Оказалось, что неубранная джуламейка принадлежала фельдфебелю Есыреву, который сам находился при навьючке верблюдов, в арьергарде, чтобы присматривать там за порядком и торопить дело навьючивания с таким расчетом, дабы, по заведенному начальником колонны порядку, выступить с ночлега в 6 часов. Но Есырева задержало в арьергарде что-то неожиданное, а находящийся при нем вестовой не распорядился почему-то убирать джуламейку без хозяина; и вот, желая успеть в одном месте и избавиться от наказания за опоздание при выступлении, Есырев проштрафился в другом… Циолковский приказал немедленно найти виновного и привести его пред свои очи.
- Как ты смел оставить свою джуламейку не навьюченною, когда, давным-давно, навьючена даже моя?! - накинулся начальник колонны на несчастного фельдфебеля, едва тот появился пред ним.
- Помилуйте, ваше превосходительство! Я не виноват: я находился в арьергарде, при навьючке тюков… сегодня в ночь пало шесть верблюдов; надо было разобрать тюки и…
- Ты еще смеешь рассуждать, каналья! Не исполнять моих приказаний и оправдываться!.. Нагаек!!! - с пеной у рта, тряся нижнею челюстью, закричал Циолковский.
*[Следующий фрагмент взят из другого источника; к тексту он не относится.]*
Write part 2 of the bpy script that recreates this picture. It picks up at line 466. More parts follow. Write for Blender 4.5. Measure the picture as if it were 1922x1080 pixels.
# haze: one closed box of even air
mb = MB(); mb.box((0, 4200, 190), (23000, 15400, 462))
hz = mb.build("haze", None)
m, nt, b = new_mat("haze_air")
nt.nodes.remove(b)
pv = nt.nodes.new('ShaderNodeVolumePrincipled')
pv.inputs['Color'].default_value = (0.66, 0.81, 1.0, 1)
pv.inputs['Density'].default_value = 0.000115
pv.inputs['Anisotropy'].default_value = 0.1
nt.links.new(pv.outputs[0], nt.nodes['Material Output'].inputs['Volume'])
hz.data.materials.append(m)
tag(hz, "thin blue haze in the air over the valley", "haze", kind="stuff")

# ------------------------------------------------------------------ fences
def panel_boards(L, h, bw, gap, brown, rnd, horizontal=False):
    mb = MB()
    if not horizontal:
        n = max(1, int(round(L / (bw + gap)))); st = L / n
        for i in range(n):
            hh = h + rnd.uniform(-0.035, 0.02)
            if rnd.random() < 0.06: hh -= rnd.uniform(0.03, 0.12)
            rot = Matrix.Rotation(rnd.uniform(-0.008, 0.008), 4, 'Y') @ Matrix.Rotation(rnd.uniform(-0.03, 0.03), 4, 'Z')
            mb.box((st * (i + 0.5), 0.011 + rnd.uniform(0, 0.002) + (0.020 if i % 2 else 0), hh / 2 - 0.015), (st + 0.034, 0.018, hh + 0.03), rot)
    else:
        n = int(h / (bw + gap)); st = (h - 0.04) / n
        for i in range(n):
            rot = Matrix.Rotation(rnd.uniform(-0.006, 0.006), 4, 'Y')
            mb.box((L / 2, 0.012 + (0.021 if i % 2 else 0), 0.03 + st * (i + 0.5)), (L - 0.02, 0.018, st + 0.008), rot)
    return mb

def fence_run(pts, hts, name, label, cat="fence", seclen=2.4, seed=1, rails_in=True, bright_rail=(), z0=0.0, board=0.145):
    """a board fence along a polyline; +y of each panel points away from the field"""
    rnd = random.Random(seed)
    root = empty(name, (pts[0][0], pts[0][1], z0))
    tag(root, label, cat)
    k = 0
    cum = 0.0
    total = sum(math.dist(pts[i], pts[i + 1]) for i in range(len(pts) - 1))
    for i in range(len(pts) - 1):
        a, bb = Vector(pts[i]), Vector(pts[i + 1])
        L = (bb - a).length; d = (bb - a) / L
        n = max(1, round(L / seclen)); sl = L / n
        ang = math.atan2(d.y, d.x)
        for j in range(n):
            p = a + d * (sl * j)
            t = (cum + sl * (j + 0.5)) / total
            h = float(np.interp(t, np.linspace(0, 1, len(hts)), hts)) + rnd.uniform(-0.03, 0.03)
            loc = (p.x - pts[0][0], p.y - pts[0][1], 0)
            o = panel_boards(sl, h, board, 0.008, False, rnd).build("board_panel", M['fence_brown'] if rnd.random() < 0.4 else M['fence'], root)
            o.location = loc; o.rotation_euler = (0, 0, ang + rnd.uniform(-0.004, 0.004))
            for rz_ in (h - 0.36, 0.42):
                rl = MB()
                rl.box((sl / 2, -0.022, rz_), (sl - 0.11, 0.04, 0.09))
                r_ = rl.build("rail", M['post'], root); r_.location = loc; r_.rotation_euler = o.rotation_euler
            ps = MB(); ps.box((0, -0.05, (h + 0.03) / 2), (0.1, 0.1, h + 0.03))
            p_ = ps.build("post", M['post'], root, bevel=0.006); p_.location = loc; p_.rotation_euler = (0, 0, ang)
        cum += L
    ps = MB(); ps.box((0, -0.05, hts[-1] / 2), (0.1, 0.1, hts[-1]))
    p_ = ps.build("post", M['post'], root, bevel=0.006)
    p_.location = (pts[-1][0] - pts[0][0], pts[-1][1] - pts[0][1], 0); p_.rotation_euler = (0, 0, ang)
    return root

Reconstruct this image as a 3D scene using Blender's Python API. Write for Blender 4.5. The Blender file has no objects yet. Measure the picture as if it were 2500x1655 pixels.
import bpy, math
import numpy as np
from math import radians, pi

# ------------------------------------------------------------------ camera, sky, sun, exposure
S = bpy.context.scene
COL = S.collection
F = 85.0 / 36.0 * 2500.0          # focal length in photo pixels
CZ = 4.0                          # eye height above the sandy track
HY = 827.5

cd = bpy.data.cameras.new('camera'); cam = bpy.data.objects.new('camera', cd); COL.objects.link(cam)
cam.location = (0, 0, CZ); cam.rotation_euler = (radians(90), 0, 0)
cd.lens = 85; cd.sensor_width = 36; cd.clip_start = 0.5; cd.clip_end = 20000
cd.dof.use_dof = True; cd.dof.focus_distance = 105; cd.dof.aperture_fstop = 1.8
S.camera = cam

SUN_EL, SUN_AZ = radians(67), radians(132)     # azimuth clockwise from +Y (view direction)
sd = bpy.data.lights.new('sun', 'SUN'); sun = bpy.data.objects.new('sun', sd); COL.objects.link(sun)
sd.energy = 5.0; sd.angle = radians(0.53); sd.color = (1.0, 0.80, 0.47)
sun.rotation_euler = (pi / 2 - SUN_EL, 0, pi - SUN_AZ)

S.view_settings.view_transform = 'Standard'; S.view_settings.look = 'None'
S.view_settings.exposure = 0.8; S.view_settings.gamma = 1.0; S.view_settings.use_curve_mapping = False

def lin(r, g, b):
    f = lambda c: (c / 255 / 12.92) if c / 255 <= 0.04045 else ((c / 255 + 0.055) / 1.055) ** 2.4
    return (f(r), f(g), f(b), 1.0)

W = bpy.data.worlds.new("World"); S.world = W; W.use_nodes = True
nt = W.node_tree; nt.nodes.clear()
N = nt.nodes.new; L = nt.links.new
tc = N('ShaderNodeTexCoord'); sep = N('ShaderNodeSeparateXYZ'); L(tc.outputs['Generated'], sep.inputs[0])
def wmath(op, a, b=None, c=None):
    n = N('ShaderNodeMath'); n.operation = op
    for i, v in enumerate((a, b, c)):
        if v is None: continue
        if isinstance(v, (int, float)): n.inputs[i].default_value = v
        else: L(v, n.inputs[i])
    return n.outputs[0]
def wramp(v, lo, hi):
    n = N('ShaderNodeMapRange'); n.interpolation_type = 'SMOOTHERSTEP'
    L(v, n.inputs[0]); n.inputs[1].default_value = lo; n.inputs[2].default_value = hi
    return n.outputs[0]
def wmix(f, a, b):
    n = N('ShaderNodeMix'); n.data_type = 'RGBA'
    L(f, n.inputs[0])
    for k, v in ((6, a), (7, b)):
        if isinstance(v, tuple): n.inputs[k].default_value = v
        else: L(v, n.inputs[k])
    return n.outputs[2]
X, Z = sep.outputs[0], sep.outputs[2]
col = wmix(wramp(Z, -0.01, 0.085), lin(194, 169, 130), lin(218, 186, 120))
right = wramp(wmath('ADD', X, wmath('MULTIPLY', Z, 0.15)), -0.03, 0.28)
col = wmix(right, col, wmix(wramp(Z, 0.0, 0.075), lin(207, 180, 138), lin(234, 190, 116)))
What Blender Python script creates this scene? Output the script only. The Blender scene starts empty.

Тотчас явились казаки, раздели заслуженного, отбывшего несколько кампаний фельдфебеля Есырева почти донага, несмотря на 35-градусный мороз [-44°C], оставив его буквально в одной рубашке, положили на шинель, взяли за руки и за ноги, и началось истязание… Генерал Циолковский закурил сигару и стал ходить взад и вперед… Когда два рослых оренбургских казака, хлеставшие несчастного с обеих сторон толстыми, лошадиными нагайками, видимо измучились, то «человек-зверь» приказал сменить их новыми палачами поневоле… Вся рубашка Есырева была исполосована в клочья, взмокла и побагровела от крови, а его все еще хлестали… Стала отлетать на снег, мелкими кусками, кожа несчастного мученика, а его продолжали истязать… Наконец, несмотря на свое крепкое, почти атлетическое телосложение, Есырев совсем перестал даже вздрагивать телом и кричать, а стал лишь медленно зевать, как зевают иногда умирающие… Взгляд его больших голубых глаз совсем потух, и они как бы выкатились из орбит… Прогуливаясь вблизи казни, чтобы, стоя на месте, не озябнуть, Циолковский случайно взглянул в это время на Есырева - и приказал прекратить наказание. Несчастного, едва дышащего фельдфебеля прикрыли снятою с него ранее одеждой и отнесли замертво в походный лазарет, на той шинели, на которой он лежал во время истязания… По запискам подполковника Зеленина, Есыреву было дано более 250 нагаек; между тем как за самые тяжкие уголовные преступления (напр., за отцеубийство) суровые законы того времени присуждали виновных лишь к 101 удару кнутом. Фельдфебель Степан Есырев поступил на службу из мещан города Углича, служил затем в войсках, расположенных в Царстве Польском, участвовал в штурме Варшавы и был произведен за это в унтер-офицеры; при укомплектовании, перед Хивинским походом, оренбургских линейных батальонов, Есырев, в числе лучших унтер-офицеров, был переведен в 5-й линейный батальон, расположенный в г. Верхнеуральске, и там назначен фельдфебелем; «ростом был очень высокий, бравый и дородный муж» (по запискам Г. Н. Зеленина).
Ко всеобщему изумлению, фельдфебель Есырев остался жив; он пролежал лишь более шести недель в лазарете. На его счастье, отряд был, в это время, в нескольких всего переходах от Эмбенского укрепления; по прибытии туда, несчастного положили в настоящей уже лазарет, в теплые комнаты, и там, благодаря хорошему уходу и всеобщей заботливости о нем, а главное, благодаря своему атлетическому телосложению, Есырев избежал смерти, отделавшись лишь утратою навсегда своего богатырского здоровья.
После страшного наказания Есырева, ропот в отряде вообще, а в колонне Циолковского в особенности, настолько усилился, что стал громким и почти открытым; солдаты, не скрываясь, говорили: «Первая пуля ему», т. е. в первом деле с неприятелем Циолковский должен быть застрелен как бы во время сражения… Когда узнал обо всем этом генерал Перовский, то решил, наконец, сместить этого варвара, и начальником 1-й колонны был назначен полковник Гекке, состоявший чиновником особых поручений в походном штабе Перовского.